Тетерев в исполнении Камиля Тукаева – здесь единственный, кто выбивается из общей массы. Пусть и пьяница, но он ясно видит происходящее и осознает свое положение. Он выглядит, как постаревший и располневший Игорь Николаев, растерявший былой лоск, но не манеры: на нем всегда элегантный шарф, каждый раз – разный. Еще он зачем-то носит солнечные очки (может, они помогают ему защититься от излучения телевизора?). Родные дети Бессемёновых – Татьяна (Яна Кузина) и Петр (Олег Луконин), получившие образование и твердящие, что хотят жить своей, а не родительской жизнью, – тоже интуитивно ощущают пошлость своего существования, но не понимают причин, не осознают своей за то ответственности. На реплику Елены «Живите! Кто ж мешает?» Петр отвечает: «Кто-то есть». Татьяну ситуация с Нилом и Полей вроде бы должна была подтолкнуть к каким-то действиям. Но она выражает себя сначала через отчаянный нескладный танец с размахиванием рук (похожий, кстати, на то, что Соня в исполнении Татьяны Бабенковой делает в «Дяде Ване», но только то – танец окрыления, а это – танец падения), а потом – через попытку самоубийства. Даже птичник Перчихин, который вроде бы не от мира сего, на поверку оказывается обычным пьяницей и, как неоднократно говорится в пьесе, просто «безобидным» человеком. Андрей Новиков находит для своего героя особую «птичью» походку: Перчихин семенит, переминается с ноги на ногу, будто постоянно что-то выпрашивая – жизнь приучила.

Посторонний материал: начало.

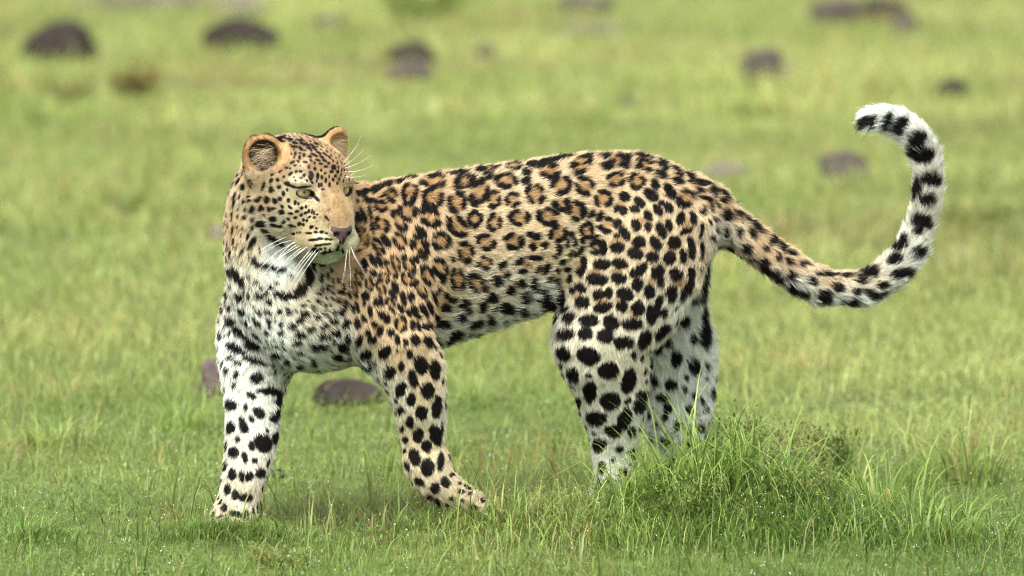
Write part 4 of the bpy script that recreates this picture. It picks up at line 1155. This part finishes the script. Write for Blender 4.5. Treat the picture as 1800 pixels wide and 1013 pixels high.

Но Тетерев не такой, нет, он выше. Вечно пьяный или с похмелья, он говорит: «Меня губит не водка, а сила моя…». Он единственный, кто произносит здесь слово «мещанин». Правда, свою философию он излагает преимущественно под музыку, будто пропевая слова, растягивая шарф, как гитарный гриф. И поэтому его не особо слушают – все в это время танцуют. Тетерев все видит, но ничего не хочет или не может поменять, он, шатаясь, говорит Бессемёнову: «Не хочу захотеть, ибо – противно мне. Мне благороднее пьянствовать и погибать, чем жить и работать на тебя и подобных тебе». Тетерев отвечает в этой комедии (а именно так обозначен жанр спектакля) за горькую правду, за щемящую жалость к неприкаянному русскому уму. И, раз уж зашел разговор о чеховском «Дяде Ване» в Воронежском Камерном театре, невозможно не вспомнить и блестящего Войницкого в исполнении Камиля Тукаева.
Получилась и правда комедия. Михаил Бычков укрупняет черты горьковских персонажей, пишет их жирными мазками. На героях – растянутые свитера, спортивные штаны, тапки и трикотажные пижамы – в общем, все то, в чем на люди не покажешься, а дома носить не жалко (художник по костюмам – Юрий Сучков). Под одеждой у артистов – толщинки, поэтому у всех появились внушительные пятые точки и животы. Обрюзгшие фигуры здесь стали символом внутренней пассивности героев.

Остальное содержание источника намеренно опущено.